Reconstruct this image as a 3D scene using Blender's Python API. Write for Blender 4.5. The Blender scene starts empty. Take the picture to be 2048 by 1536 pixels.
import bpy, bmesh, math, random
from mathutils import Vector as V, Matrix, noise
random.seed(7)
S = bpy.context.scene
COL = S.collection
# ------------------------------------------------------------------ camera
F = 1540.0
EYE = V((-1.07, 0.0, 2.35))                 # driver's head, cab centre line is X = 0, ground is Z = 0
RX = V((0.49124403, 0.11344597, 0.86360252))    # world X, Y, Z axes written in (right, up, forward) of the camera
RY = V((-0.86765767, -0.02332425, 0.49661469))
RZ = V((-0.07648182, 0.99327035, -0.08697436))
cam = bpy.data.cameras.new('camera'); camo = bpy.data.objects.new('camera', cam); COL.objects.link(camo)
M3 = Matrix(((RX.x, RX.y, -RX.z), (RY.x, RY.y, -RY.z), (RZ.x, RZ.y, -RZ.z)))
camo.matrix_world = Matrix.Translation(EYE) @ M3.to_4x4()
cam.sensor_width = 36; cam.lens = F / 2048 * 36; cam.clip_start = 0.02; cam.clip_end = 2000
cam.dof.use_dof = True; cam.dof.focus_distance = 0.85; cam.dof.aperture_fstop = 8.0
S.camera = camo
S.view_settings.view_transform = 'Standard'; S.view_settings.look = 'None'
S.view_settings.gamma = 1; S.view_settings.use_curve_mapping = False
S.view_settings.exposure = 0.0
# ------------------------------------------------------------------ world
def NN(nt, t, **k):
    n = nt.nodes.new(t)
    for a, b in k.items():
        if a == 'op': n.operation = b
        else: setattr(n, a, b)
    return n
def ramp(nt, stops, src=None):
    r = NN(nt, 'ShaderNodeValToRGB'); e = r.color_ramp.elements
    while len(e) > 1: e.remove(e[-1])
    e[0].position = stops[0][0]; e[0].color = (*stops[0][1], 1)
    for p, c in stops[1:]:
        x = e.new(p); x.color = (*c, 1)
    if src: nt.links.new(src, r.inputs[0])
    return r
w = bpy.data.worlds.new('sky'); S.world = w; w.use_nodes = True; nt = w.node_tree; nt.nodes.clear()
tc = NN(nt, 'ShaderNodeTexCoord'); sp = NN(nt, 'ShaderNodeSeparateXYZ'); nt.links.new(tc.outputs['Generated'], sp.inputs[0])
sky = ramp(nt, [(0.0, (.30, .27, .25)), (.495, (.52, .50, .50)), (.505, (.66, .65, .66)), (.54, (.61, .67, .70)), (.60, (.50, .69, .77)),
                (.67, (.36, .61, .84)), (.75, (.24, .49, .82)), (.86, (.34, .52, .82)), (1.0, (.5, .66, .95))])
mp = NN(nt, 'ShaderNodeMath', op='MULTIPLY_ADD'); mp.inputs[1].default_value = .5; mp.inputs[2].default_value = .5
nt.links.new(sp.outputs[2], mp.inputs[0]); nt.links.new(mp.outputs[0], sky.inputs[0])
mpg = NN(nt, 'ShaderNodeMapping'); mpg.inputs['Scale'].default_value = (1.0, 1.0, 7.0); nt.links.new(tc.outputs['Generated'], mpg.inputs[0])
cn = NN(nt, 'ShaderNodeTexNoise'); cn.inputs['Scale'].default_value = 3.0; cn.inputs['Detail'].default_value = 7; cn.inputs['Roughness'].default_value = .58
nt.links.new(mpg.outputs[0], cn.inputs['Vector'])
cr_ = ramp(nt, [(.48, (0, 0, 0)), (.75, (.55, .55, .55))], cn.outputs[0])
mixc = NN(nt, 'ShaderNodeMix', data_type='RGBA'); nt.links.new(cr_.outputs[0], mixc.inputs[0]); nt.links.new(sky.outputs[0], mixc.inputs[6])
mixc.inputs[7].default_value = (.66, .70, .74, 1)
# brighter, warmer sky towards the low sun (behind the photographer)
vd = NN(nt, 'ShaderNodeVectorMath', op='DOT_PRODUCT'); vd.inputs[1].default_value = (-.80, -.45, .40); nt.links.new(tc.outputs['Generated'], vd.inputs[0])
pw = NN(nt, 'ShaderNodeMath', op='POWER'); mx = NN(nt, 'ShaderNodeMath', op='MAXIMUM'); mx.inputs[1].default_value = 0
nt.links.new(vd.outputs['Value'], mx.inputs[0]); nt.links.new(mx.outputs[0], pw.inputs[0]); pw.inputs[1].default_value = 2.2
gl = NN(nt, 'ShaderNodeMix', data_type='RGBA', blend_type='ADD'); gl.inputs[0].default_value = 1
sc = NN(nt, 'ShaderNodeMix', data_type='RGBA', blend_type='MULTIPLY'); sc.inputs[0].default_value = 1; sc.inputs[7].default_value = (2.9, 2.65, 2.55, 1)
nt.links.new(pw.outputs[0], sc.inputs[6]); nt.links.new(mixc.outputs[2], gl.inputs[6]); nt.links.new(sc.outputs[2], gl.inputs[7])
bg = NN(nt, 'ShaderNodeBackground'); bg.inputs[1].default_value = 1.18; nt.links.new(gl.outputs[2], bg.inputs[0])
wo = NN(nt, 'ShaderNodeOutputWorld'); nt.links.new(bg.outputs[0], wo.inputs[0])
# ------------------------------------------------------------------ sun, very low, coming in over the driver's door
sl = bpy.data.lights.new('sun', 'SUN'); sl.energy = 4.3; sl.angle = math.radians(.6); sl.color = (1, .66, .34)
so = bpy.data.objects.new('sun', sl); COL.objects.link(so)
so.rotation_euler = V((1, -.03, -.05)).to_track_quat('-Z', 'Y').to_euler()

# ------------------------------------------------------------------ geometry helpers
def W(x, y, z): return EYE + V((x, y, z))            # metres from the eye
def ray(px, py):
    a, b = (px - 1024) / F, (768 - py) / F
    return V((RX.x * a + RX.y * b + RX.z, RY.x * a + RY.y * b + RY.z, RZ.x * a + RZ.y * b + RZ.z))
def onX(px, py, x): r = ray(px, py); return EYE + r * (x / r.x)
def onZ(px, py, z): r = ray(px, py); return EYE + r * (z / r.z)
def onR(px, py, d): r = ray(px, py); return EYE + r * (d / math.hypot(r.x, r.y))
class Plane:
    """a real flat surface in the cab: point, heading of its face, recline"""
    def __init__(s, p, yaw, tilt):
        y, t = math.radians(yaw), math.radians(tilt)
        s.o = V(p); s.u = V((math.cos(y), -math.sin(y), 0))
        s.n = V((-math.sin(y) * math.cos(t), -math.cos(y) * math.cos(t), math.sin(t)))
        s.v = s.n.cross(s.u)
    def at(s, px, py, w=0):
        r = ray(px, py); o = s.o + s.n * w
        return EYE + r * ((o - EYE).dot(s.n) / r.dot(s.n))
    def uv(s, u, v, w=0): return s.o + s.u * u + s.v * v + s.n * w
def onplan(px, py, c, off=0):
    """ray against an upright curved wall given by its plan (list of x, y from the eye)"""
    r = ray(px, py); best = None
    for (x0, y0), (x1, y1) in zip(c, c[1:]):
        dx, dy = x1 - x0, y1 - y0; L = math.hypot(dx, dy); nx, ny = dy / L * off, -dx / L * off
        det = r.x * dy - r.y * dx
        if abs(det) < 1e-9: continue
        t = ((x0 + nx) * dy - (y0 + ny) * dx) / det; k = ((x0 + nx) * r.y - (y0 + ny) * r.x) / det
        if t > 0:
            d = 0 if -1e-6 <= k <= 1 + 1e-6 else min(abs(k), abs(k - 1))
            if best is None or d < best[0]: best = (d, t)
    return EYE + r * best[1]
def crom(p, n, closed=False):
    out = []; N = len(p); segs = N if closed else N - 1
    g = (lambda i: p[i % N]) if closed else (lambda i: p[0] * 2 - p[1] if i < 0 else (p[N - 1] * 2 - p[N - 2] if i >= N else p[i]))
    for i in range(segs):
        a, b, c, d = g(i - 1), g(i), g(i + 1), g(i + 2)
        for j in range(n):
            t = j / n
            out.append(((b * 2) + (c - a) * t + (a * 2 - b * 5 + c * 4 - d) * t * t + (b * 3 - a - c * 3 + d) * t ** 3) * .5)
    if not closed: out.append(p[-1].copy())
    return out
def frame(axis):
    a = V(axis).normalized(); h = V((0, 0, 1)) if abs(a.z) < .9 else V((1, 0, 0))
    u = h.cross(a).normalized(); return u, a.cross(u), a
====
### Task to complete
Find every line of the data that holds the string "scene", then say how many there are and nothing else.

### Final answer
2